Below is the history of my career path.
In 1980 I graduated from HSU with a BS in Environmental Resources Engineering. While waiting a few months for a job offer to come through, I performed contract work for Humboldt County, working on a solid waste management plan. The first plan was developed almost directly from the textbook examples found in the ERE curriculum.
In December 1980, I moved to Anchorage, Alaska, where I worked as a Design Engineer for the Alaska Area Native Health Service (ANS), a section of the U.S. Public Health Service. I developed designs and specifications for water supply, sewage treatment and solid waste management systems for housing projects in Alaskan native villages. I also studied for and passed the registration exam in civil engineering. All of my work at the ANS was directly related to the water resources and water quality coursework at Humboldt State.

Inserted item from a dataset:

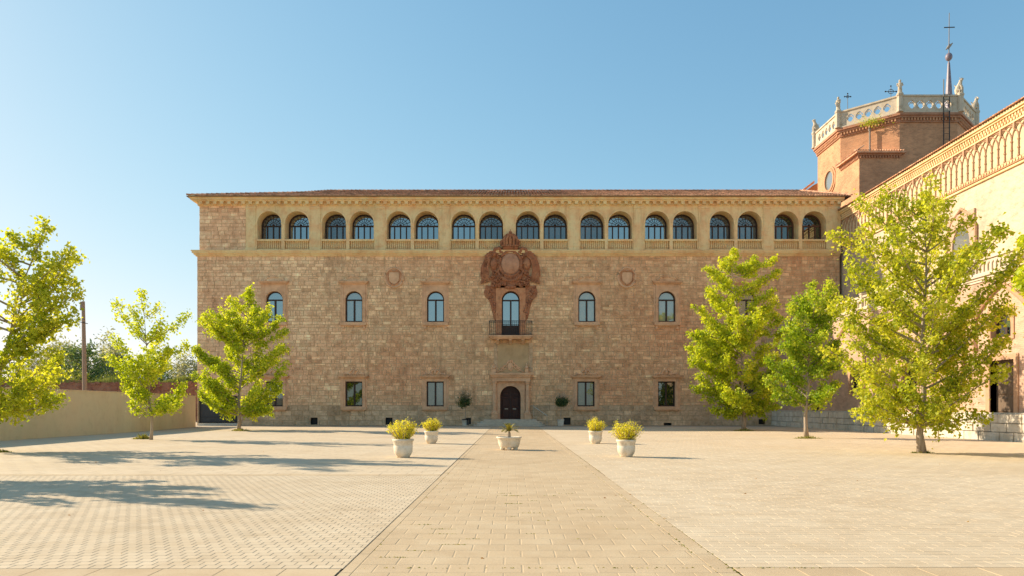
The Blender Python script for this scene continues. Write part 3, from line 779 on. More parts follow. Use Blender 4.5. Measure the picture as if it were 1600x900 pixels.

After about 4 years, I was promoted and transferred to the Alaska Regional Office of the Department of Housing and Urban Development (HUD), where I served as the General Engineer for the office. For this job I traveled extensively around the state of Alaska to visit village housing projects, many of which were also served by its sister program in the ANS. This job greatly expanded my knowledge of construction, heat and mass transfer, and public service.
In 1986 I was married, and when my husband’s company transferred him to Vancouver, Washington, we moved to nearby Portland, Oregon. I initially transferred to the local HUD office, but shortly after arriving secured a job with the Portland District Army Corps of Engineers in Waterways Maintenance. I started learning the dredging business, which is very much an application of pumps, soil mechanics, and open channel and pipe flow. In addition, the environmental assessment and water quality courses I took at HSU helped me to understand and avoid environmental impacts and to assess sediment contamination pathways. All that organic chemistry had a real-world application!
I have remained in navigation-related jobs at the Corps of Engineers, where I have been a project manager, contracts chief, dredging operations deputy chief, and program chief. In 2004 I took the job leading the Portland district’s navigation program as Operations Project Manager for Channels and Harbors and 10 years later, in 2014, I moved to the Northwestern Division to manage the Navigation Program for the 5 districts in Northwestern Division. I have not tried to pursue a career outside of the Northwest, where I am happily rooted by family and community, but twice I have been to the Washington DC on extended details to our headquarters office as the interim National Navigation Chief, while they recruited for a permanent selection. At every level in this organization, I have found that the blend of environmental knowledge, conservation sensitivity and training in engineering analysis I had in my curriculum at Humboldt continued to be useful.
I am scheduling my retirement from the Corps of Engineers at the end of 2019. I am happy that I have had a career that has made a material difference in the lives of many Americans -- whether by providing housing and basic sanitation in rural Alaska or by facilitating national waterborne commerce, the most fuel efficient method of moving freight in the country and around the world. The engineering education and the environmental ethos provided by the Humboldt State Environmental Engineering were both key to my ability to contribute to the work over the years.